Más que el poder para impedir que una pretendida obra artística llegue al público, los medios difusores tienen el deber de censurarla si no satisface las necesidades espirituales de sus destinatarios o no está a la altura de los valores culturales, éticos, lingüísticos, educacionales de la comunidad.

El sofisma de que cada cual tiene derecho a gustar de lo que le place no puede anteponerse al más importante derecho de la tradición cultural de la nación a sobrevivir y de los valores colectivos perdurables a imponerse.

No se puede confundir el derecho de cada individuo a su privacidad con la privación del derecho de las mayorías: los gustos particulares se habrán de satisfacer de modo particular, pero no violentando los más importantes derechos de los otros..

No cantan, pero cómo comen frutas

El fenómeno mundial de la desmedida comercialización de la música popular ha implicado el desdén de la calidad interpretativa, pues –salvo contadísimas excepciones- los valores extra-artísticos se sobreponen a esas condiciones naturales que una academia puede mejorar pero no trasmitir.

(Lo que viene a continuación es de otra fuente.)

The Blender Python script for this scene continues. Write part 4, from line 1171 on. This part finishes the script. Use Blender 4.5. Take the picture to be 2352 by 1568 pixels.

En el caso de nuestra música, sobre todo la bailable, las letras carentes de originalidad y plagadas de chabacanerías, empeoran la nada deleitable ejecución vocal: al bailador sólo le interesa mover los pies, porque no está consciente de que unos aprovechados le serruchan el piso del acervo.

Lo inaudito es que tales sujetos sean difundidos por los medios informativos como auténticos representantes culturales. ¿De cuál cultura?